Alongside the fixes, Microsoft flags two known issues that haven’t gone away:
- Arm64 bugchecks: Some Arm64-based PCs are seeing an increase in
IRQL_NOT_LESS_OR_EQUALgreen screens on recent Canary builds. The investigation is ongoing, and the company recommends avoiding this flight on production Arm64 hardware. - PIX playback broken: The DirectX GPU capture tool PIX cannot replay captures on this OS version. A compatible PIX release is expected by the end of September 2023, and developers can request a private build via the DirectX Discord channel in the meantime.
Who should grab this update — and who should hold off
The impact of Build 27950 varies by audience.

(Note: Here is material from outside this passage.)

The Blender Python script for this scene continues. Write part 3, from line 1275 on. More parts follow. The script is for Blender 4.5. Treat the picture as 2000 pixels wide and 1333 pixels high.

Here’s the breakdown:
Home users and enthusiasts
If you’re running Canary on a spare laptop or a VM just to peek at future Windows changes, this update is a clear upgrade over the last few buggy flights. The installer fix alone means you can finally move forward without getting stuck in a boot loop. The taskbar and File Explorer corrections make day-to-day tinkering far less irritating. That said, Canary is still the wild west of Windows builds—features can appear, mutate, or vanish without warning. Don’t install this on your main PC, and always have a full system image handy.
Power users and IT admins
For those who manage fleets of test machines or run Canary on secondary workstations for compatibility checks, Build 27950 reduces noise. The installer rollbacks were a major source of failed deployment tests; removing them saves hours of troubleshooting. The Dynamic Lighting CPU fix also restores accurate battery-life benchmarks on portable devices, which is critical for teams evaluating power efficiency. However, the Arm64 bugcheck warning is a hard stop: if you have any Arm64 devices in your test pool (e.g., Surface Pro X, Lenovo ThinkPad X13s), skip this build entirely until Microsoft resolves the kernel crash.
Developers
GPU developers relying on PIX face a temporary blocker. The workaround of requesting a private PIX build or staying on an older Canary build is viable only if your workflow isn’t tightly coupled to the latest kernel changes. For shops that need to test DirectX captures daily, pause Canary updates until the PIX fix lands—Microsoft’s “end of September” target is an estimate, not a promise. On the other hand, the gaming overlay improvements are worth monitoring if you test frame pacing tools; the mixed-refresh-rate fix could clean up profiling data.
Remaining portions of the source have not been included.